Understanding comes first; recognition is built by seeing the rule in context again and again; and durable memory tends to follow from the two.
Honest limits
We hold this page to the same candor as the rest of the site:
- These are findings from the cognitive psychology of memory — behavioral research, much of it from labs and classrooms. We apply well-supported principles; we have not run controlled trials on this specific product, and we don’t claim a particular score improvement.
- Core Legal Rules builds recognition and recall of the rules themselves. It does not train the fine discrimination between close answer choices that timed practice questions develop. Use it alongside practice questions, not instead of them.

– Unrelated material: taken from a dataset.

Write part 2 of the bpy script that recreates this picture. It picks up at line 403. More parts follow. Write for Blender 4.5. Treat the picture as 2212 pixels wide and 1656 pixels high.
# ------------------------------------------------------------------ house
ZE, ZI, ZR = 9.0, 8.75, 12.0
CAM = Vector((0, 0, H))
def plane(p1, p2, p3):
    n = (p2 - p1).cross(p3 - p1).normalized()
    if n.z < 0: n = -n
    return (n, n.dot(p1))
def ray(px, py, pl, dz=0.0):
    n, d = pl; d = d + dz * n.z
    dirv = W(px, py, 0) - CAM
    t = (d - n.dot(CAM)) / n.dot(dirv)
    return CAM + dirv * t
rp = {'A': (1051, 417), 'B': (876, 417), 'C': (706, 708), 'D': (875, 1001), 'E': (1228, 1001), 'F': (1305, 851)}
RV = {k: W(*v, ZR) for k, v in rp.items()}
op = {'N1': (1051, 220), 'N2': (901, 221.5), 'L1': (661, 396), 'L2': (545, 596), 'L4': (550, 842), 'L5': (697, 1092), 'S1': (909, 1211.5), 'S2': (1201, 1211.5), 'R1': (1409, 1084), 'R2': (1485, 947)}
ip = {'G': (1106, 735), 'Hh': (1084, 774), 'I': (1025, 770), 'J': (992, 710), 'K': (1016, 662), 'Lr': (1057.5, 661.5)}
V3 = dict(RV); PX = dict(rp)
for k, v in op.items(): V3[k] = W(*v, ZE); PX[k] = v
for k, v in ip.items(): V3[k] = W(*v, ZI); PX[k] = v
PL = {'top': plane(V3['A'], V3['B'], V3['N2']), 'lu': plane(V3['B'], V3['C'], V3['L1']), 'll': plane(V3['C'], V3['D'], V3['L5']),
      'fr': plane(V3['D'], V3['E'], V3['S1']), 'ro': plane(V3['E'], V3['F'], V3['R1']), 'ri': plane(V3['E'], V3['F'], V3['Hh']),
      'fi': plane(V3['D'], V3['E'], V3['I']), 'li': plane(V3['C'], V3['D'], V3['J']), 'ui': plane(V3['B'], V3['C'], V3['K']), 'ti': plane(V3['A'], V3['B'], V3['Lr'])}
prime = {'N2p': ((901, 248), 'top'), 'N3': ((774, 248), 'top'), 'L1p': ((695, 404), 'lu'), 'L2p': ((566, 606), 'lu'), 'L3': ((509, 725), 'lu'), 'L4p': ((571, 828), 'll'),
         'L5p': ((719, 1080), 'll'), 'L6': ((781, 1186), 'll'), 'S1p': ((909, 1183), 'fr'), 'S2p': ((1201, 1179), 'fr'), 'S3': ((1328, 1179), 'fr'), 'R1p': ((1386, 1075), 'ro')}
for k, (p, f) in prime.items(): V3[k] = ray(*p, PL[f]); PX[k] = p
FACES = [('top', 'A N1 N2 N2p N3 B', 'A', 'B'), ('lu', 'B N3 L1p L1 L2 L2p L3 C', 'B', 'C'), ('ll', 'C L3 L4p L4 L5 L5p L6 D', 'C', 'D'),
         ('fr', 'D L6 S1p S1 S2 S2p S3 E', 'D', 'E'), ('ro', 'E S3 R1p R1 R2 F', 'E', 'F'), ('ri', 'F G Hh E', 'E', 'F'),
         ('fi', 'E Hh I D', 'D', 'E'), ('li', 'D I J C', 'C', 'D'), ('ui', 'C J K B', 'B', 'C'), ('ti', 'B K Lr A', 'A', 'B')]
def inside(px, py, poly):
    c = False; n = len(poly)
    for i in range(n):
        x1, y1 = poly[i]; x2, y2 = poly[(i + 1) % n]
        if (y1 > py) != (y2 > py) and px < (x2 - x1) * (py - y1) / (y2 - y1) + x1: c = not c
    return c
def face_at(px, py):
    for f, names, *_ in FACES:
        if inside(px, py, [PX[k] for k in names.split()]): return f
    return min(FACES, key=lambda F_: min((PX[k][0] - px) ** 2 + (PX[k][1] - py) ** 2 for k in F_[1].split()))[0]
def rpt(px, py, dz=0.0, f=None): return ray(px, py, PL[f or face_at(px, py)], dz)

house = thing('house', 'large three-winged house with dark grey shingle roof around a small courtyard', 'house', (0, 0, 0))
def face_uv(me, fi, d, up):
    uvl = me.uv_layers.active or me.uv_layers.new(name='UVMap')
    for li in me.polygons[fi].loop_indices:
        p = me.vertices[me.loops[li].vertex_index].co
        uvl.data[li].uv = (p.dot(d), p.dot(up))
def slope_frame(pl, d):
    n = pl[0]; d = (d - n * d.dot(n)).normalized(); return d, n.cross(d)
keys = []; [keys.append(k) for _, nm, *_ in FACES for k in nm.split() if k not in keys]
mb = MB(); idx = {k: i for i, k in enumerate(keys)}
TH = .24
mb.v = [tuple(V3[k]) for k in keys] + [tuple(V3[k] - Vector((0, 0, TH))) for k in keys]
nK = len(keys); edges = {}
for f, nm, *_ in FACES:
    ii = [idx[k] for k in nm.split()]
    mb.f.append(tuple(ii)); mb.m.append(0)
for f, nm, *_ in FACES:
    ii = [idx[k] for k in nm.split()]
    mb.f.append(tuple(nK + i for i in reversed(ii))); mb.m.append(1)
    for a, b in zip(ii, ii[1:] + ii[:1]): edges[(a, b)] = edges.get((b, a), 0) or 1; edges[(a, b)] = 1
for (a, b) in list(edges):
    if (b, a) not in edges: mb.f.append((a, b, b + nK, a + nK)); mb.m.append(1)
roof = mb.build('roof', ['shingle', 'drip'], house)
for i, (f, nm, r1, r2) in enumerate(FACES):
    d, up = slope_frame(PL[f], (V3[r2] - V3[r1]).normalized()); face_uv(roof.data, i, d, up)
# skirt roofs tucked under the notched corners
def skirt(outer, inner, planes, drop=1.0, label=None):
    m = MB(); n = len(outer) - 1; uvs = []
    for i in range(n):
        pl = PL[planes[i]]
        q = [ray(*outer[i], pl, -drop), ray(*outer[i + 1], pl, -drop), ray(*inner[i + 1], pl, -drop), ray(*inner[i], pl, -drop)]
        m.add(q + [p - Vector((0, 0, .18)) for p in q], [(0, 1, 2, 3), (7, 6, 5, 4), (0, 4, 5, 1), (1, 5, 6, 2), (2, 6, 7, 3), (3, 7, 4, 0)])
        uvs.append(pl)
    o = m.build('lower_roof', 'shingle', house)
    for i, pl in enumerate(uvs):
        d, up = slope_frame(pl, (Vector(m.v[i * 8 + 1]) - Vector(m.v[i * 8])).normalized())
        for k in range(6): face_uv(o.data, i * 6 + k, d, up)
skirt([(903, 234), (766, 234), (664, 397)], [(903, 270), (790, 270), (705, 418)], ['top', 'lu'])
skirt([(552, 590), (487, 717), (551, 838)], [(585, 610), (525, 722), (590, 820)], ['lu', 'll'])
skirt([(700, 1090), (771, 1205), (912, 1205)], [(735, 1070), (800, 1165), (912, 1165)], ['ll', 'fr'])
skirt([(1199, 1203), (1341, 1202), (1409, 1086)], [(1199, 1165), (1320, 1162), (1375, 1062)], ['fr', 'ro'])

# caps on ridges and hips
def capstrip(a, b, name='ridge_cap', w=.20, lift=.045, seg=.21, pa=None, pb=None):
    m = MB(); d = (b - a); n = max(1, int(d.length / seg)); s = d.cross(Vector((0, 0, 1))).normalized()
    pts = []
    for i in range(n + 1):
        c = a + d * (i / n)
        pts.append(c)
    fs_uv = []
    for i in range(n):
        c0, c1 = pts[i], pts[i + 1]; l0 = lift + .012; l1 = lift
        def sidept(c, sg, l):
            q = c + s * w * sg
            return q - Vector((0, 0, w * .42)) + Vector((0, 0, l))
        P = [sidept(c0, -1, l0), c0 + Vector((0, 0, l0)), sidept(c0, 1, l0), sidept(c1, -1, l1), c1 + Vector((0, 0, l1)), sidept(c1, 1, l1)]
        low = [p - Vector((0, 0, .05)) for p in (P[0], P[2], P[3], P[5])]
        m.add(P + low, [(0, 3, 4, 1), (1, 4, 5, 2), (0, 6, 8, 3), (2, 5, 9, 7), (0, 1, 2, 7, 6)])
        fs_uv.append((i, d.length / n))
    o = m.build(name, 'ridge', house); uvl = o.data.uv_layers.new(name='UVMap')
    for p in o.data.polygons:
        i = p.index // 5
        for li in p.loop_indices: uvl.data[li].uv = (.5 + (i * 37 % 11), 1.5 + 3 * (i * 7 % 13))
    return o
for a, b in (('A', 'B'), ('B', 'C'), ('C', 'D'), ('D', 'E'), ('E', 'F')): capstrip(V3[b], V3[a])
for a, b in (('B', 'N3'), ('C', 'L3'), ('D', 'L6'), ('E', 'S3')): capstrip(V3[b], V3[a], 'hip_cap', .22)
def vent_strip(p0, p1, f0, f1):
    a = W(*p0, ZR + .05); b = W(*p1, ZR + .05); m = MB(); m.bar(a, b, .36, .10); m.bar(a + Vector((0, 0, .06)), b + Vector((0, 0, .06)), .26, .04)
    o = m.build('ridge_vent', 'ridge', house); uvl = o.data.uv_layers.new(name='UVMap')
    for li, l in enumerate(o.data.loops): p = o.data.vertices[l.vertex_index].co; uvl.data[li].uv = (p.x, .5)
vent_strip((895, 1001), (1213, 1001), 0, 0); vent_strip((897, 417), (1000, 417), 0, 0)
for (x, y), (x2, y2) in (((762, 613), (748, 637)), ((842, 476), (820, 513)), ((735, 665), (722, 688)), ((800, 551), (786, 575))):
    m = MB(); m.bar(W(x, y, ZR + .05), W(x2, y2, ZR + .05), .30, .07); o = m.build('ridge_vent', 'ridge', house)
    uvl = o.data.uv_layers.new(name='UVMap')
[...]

- We describe cognitive science, not “neuroscience.” We make no claims about brain imaging or neural mechanisms — only about how memory behaves.
- The aim is recognition; better recall tends to follow. That is a reasonable expectation from the research, not a guarantee about your results.
Selected references
- Cepeda, N. J., Pashler, H., Vul, E., Wixted, J. T., & Rohrer, D. (2006). Distributed practice in verbal recall tasks: A review and quantitative synthesis. Psychological Bulletin, 132(3), 354–380.
- Dunlosky, J., Rawson, K. A., Marsh, E. J., Nathan, M. J., & Willingham, D. T. (2013). Improving students’ learning with effective learning techniques: Promising directions from cognitive and educational psychology. Psychological Science in the Public Interest, 14(1), 4–58.
- Roediger, H. L., III, & Butler, A. C. (2011). The critical role of retrieval practice in long-term retention. Trends in Cognitive Sciences, 15(1), 20–27.
- Roediger, H. L., III, & Karpicke, J. D. (2006). Test-enhanced learning: Taking memory tests improves long-term retention. Psychological Science, 17(3), 249–255.
- Yonelinas, A. P. (2002). The nature of recollection and familiarity: A review of 30 years of research. Journal of Memory and Language, 46(3), 441–517.